Striving to combine theory with practice is one of the characteristics of a communist. As Lenin once put it: 'Practice without theory is blind; theory without practice is sterile'.

Theory, strategy and tactics have to be constantly reviewed, revised or developed. In recent years this has produced such initiatives as:

  • A new edition of our party's programme, Britain's Road to Socialism.
  • More cadre school and Communist University events in the different nations and regions of Britain.
  • The promotion of 21st Century Marxism as a major annual event.
  • Enhanced propaganda and political education materials.
  • Regular and more frequent publication – and wider circulation – of our theoretical and discussion journal, Communist Review.
  • Increased use of the internet as a means of informing, involving and mobilising party members and supporters.
  • Reorganisation through the re-establishment of districts and commissions.

Our approach has long enabled the CP to exercise an influence way beyond the its numbers in terms of membership. In all this work, we have been – and continue to be – driven by our party's aims as set out in Rule 2 of the Party's constitution:

“The aim of the Communist Party is to achieve a socialist Britain in which the means of production, distribution and exchange will be socially owned and utilised in a planned way for the benefit of all. This necessitates a revolutionary transformation of society, ending the existing capitalist system of exploitation and replacing it with a socialist society in which each will contribute according to ability and receive according to work done. Socialist society creates the conditions for the advance to a fully communist form of society in which each will receive according to need.”

However, words alone do not a party make.

Our effectiveness as an agent for revolutionary change depends on the discipline, expertise and effectiveness of our members; on their ability to respond to developments and turn ideas into action.

Yet we still have a great deal to do to rebuild the Party’s strength and influence. We have to overcome a range of problems, including our small size and our limited central resources and finances. Our membership does not fully represent the diversity of the working class and society in Britain today. Changes in the nature and patterns of employment make collective organisation more difficult.

Then there remains the hostility towards communism fostered by decades of Cold War propaganda, not least the work of anti-communist historians.

All of this makes it more important than ever that the political work that communists do – the ways in which we organise, agitate and educate – is subjected to continual critical analysis. Just as our theory must be a living, organic and evolving set of ideas, so too our practice should be dynamic and innovative while rooted in the reality that we seek to change.

Now more than ever, the working class of Britain needs a bigger and more powerful Communist Party; one which exercises mass influence among working people. The offensive unleashed by our ruling class in response to capitalist crisis makes it more urgent than ever that we win recruits, expand our presence in every trade union and mass organisation, develop new cadres and spread Marxist ideas and understanding across the labour movement.

The purpose of this Communist Party Activists' Handbook is to provide cadres and Party organisations with the theory behind the practice, as well as practical guidelines to help inform and shape our activities. Some of its practical proposals will not be applicable in all circumstances and everywhere, but its chief objective is to provide comrades with the necessary tools to equip and build the Communist Party, so that we can play a more effective role in the political class struggle.

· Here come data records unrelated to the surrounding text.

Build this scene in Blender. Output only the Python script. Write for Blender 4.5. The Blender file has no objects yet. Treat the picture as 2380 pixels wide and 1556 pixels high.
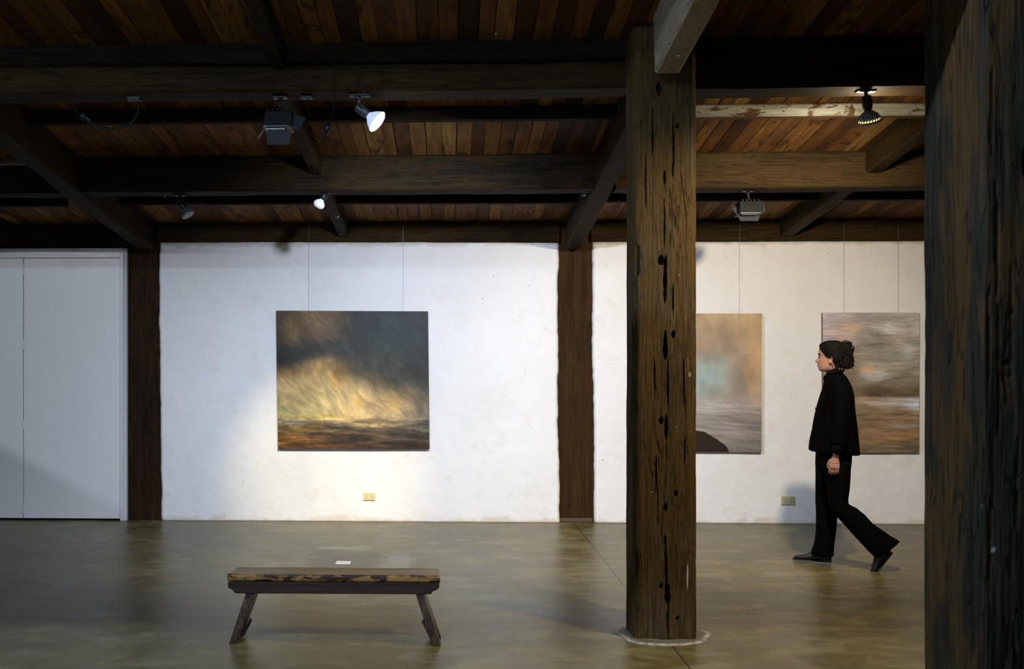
import bpy, math, random
import numpy as np
from mathutils import Vector, Matrix

# ------------------------------------------------------------------ camera
F = 2314.0; CX = 968.0; HY = 858.0; TH = math.radians(2.035); EYE = 1.5
scene = bpy.context.scene
cam_d = bpy.data.cameras.new('camera'); cam = bpy.data.objects.new('camera', cam_d)
scene.collection.objects.link(cam)
cam.location = (0, 0, EYE); cam.rotation_euler = (math.pi/2, 0, TH)
cam_d.sensor_width = 36.0; cam_d.lens = 36.0*F/2380
cam_d.shift_x = (1190-CX)/2380; cam_d.shift_y = (HY-778)/2380
cam_d.clip_start = 0.05; cam_d.clip_end = 60
cam_d.dof.use_dof = True; cam_d.dof.focus_distance = 8.2; cam_d.dof.aperture_fstop = 4.5
scene.camera = cam
# ------------------------------------------------------------------ view + world
scene.view_settings.view_transform = 'Standard'
scene.view_settings.look = 'None'
scene.view_settings.exposure = 0.0
scene.view_settings.gamma = 1.0
scene.view_settings.use_curve_mapping = False
world = bpy.data.worlds.new('world'); scene.world = world; world.use_nodes = True
world.node_tree.nodes['Background'].inputs[0].default_value = (0.62, 0.72, 0.95, 1)
world.node_tree.nodes['Background'].inputs[1].default_value = 0.6
# ------------------------------------------------------------------ large lights (outside the frame: window, warm lamp and an added strip)
def light(name, kind, loc, power, color, target=None, size=0.1, size_y=None, cone=60, blend=0.4, parent=None):
    d = bpy.data.lights.new(name, kind); o = bpy.data.objects.new(name, d)
    scene.collection.objects.link(o)
    d.energy = power; d.color = color
    o.location = loc
    if kind == 'AREA':
        d.shape = 'RECTANGLE'; d.size = size; d.size_y = size_y or size
    else:
        d.shadow_soft_size = size
    if kind == 'SPOT':
        d.spot_size = math.radians(cone); d.spot_blend = blend
    if target is not None:
        v = Vector(target)-Vector(loc)
        o.rotation_euler = v.to_track_quat('-Z', 'Y').to_euler()
    if parent:
        o.parent = parent; o.location = Vector(loc)-parent.location
    return o
COOL = (0.70, 0.80, 1.0); WARM = (1.0, 0.74, 0.40); NEUT = (1.0, 0.93, 0.86)
light('window_daylight', 'AREA', (-1.0, -2.6, 2.0), 62, (0.60, 0.74, 1.0), (-1.0, 5, 1.2), 5.0, 2.2)
light('floor_fill_strip', 'AREA', (-1.9, 2.5, 3.6), 185, (0.64, 0.80, 1.0), (-1.9, 3.1, 0), 5.4, 0.06)  # added cool strip, no known lamp, lights the near floor
light('floor_spot', 'SPOT', (2.38, 4.25, 3.33), 330, (1.0, 0.78, 0.44), (0.9, 6.4, 0), 0.03, cone=76, blend=0.8)

# ------------------------------------------------------------------ projection helpers
_r = np.array([math.cos(TH), math.sin(TH), 0.0]); _f = np.array([-math.sin(TH), math.cos(TH), 0.0])
CAM = np.array([0, 0, EYE])
def ray(px, py):
    return _r*((px-CX)/F) + _f + np.array([0, 0, -(py-HY)/F])
def atY(px, py, Y):
    d = ray(px, py); return CAM + d*(Y/d[1])
def atfloor(px, py, z=0.0):
    d = ray(px, py); return CAM + d*((z-EYE)/d[2])
WY = float(atfloor(1050, 1214)[1])          # plane of the plaster wall
SL = 0.113
def zc(Y): return 2.95 + SL*(WY-0.05-Y)     # underside of the ceiling boards

# added fill for the doors, off the left edge; an added flap cuts it
_P0 = np.array([-4.7, 6.3, 3.05])
light('door_fill', 'SPOT', tuple(_P0), 88, (.86, .92, 1.0), (-4.1, WY, 1.5), .004, cone=78, blend=.9)

# ------------------------------------------------------------------ numpy noise
def _h(ix, iy, iz, seed):
    n = (ix*374761393 + iy*668265263 + iz*2147483647 + seed*1274126177) & 0xFFFFFFFF
    n = ((n ^ (n >> 13))*1274126177) & 0xFFFFFFFF
    n = (n ^ (n >> 16)) & 0xFFFFFF
    return n/float(0xFFFFFF)
def vn(x, y, z=0.0, seed=0):
    x, y, z = np.broadcast_arrays(np.asarray(x, float), np.asarray(y, float), np.asarray(z, float))
    ix, iy, iz = [np.floor(a).astype(np.int64) for a in (x, y, z)]
    fx, fy, fz = x-ix, y-iy, z-iz
    fx, fy, fz = [a*a*(3-2*a) for a in (fx, fy, fz)]
    r = 0
    for dx in (0, 1):
        for dy in (0, 1):
            for dz in (0, 1):
                w = (fx if dx else 1-fx)*(fy if dy else 1-fy)*(fz if dz else 1-fz)
                r = r + w*_h(ix+dx, iy+dy, iz+dz, seed)
    return r*2-1
def fbm(x, y, z=0.0, seed=0, oct=4, gain=0.5):
    r = 0; a = 1.0; s = 1.0; t = 0
    for k in range(oct):
        r = r + a*vn(np.asarray(x)*s, np.asarray(y)*s, np.asarray(z)*s, seed+k*17); t += a; a *= gain; s *= 2.03
    return r/t

# ------------------------------------------------------------------ object helpers
def tag(o, label=None, cat=None, group=None, kind=None):
    if label: o['label'] = label
    if cat: o['category'] = cat
    if group: o['group'] = group
    if kind: o['kind'] = kind
    return o
def empty(name, loc=(0, 0, 0), rz=0.0, **k):
    o = bpy.data.objects.new(name, None); scene.collection.objects.link(o)
    o.location = loc; o.rotation_euler = (0, 0, rz); o.empty_display_size = 0.1
    return tag(o, **k)
def obj(name, V, Fc, mat, parent=None, local=False, smooth=False, **k):
    V = np.asarray(V, float)
    me = bpy.data.meshes.new(name)
    if local: org = np.zeros(3)
    elif parent is not None:
        p = parent; org = np.zeros(3)
        while p is not None:
            org = org + np.array(p.location); p = p.parent
        org2 = org
    else:
        lo, hi = V.min(0), V.max(0); org = np.array([(lo[0]+hi[0])/2, (lo[1]+hi[1])/2, lo[2]])
    me.from_pydata((V-org).tolist(), [], [tuple(int(i) for i in f) for f in Fc])
    mats = mat if isinstance(mat, (list, tuple)) else [mat]
    for m in mats: me.materials.append(m)
    me.update()
    if smooth: me.polygons.foreach_set('use_smooth', [True]*len(me.polygons))
    o = bpy.data.objects.new(name, me); scene.collection.objects.link(o)
    if parent is not None: o.parent = parent
    elif not local: o.location = org
    return tag(o, **k)
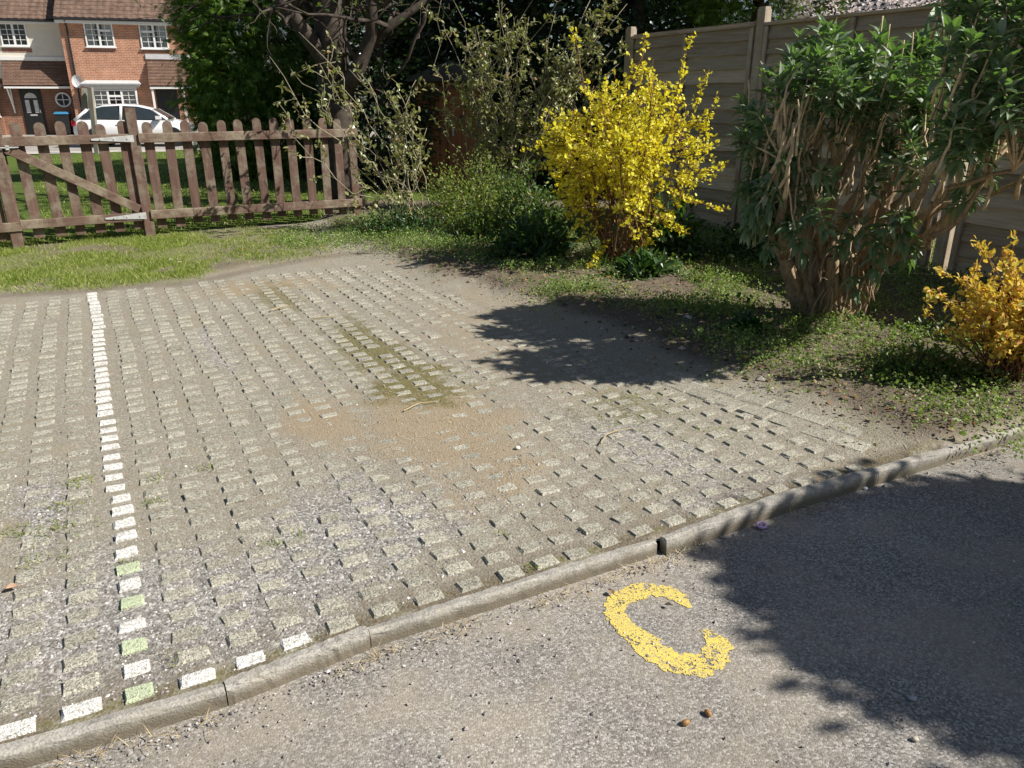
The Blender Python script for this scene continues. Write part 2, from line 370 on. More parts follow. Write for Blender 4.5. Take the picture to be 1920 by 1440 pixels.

Additional and more detailed resources can be found on our website. The work of providing Party members with the most effective means and resources for organising is an ongoing one which cannot be done solely from the top down. Any resources, solutions and successes that Party organisations develop locally should be shared with comrades at all levels. That is one of the strengths of having and working in a collective, disciplined and democratic Communist Party.